Bye Bye Birdie works because it so successfully conflates the worlds of pop culture and patriotism. Conrad Birdie, the show’s Elvis analogue, gets drafted, which puts his manager Albert Peterson in a difficult situation. Oppressed by his overbearing mother and unable to marry his longtime girlfriend and secretary (on account of his henpecking mom, you see), Albert will be without any income if Birdie ships out. He never wanted to work in the music business anyway; he wanted to be an English teacher. Rosie, his girlfriend, concocts a plan (again, based on real life) to have Birdie kiss a teenager in Ohio, the heart of the United States, making her a stand-in for all Birdie’s screaming fans—one last kiss on the Ed Sullivan Show. Such a stunt means big money for Albert and a final opportunity for them to escape the rat race.

The 1963 fil adaptation erases the sharper edges of this critique. Albert is not made a would-be English teacher; he’s a biochemist who invents a bizarre substance capable of speeding actions up (e.g., one dose makes a turtle run quickly). He uses his invention to undermine a Soviet ballet. The film entirely removes a song called “A Normal, American Boy,” in which Albert and Rosie fend off press questions about Birdie’s unsavory behavior. It totally erases his arrest for statutory rape at the end of the play.

In this movie, Conrad is essentially a decent, if occasionally dim-witted and selfish, guy rather than a cornfed youth whose appeal relies on an utterly false squeaky-clean image. And don’t even get me started on the removal of Rosie’s Hispanic heritage, which is reduced to her having worked at an enchilada restaurant, rather than being what it is in the musical: a racist reason for Albert’s mom to hate her.

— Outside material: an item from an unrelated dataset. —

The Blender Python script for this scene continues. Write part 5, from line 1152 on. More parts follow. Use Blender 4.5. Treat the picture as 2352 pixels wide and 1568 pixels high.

I come into this, uh, review with expectations and biases. No question. And I can’t complain about everything. Some of the 60s’ goofiness, connected if only spiritually to Jerry Lewis, makes for good fun. But I can’t help feeling uneasy. What does it mean that Hollywood felt at liberty—maybe even felt compelled—to take a piece of art so capable of walking the line between mass entertainment and imminent critique and reducing it to wacky mad scientist fantasies about sabotaging the Moscow Ballet? What does it mean that this is the version most people seem to remember and adore? I don’t know; I don’t know. I just can’t quite put on a happy face about the whole thing.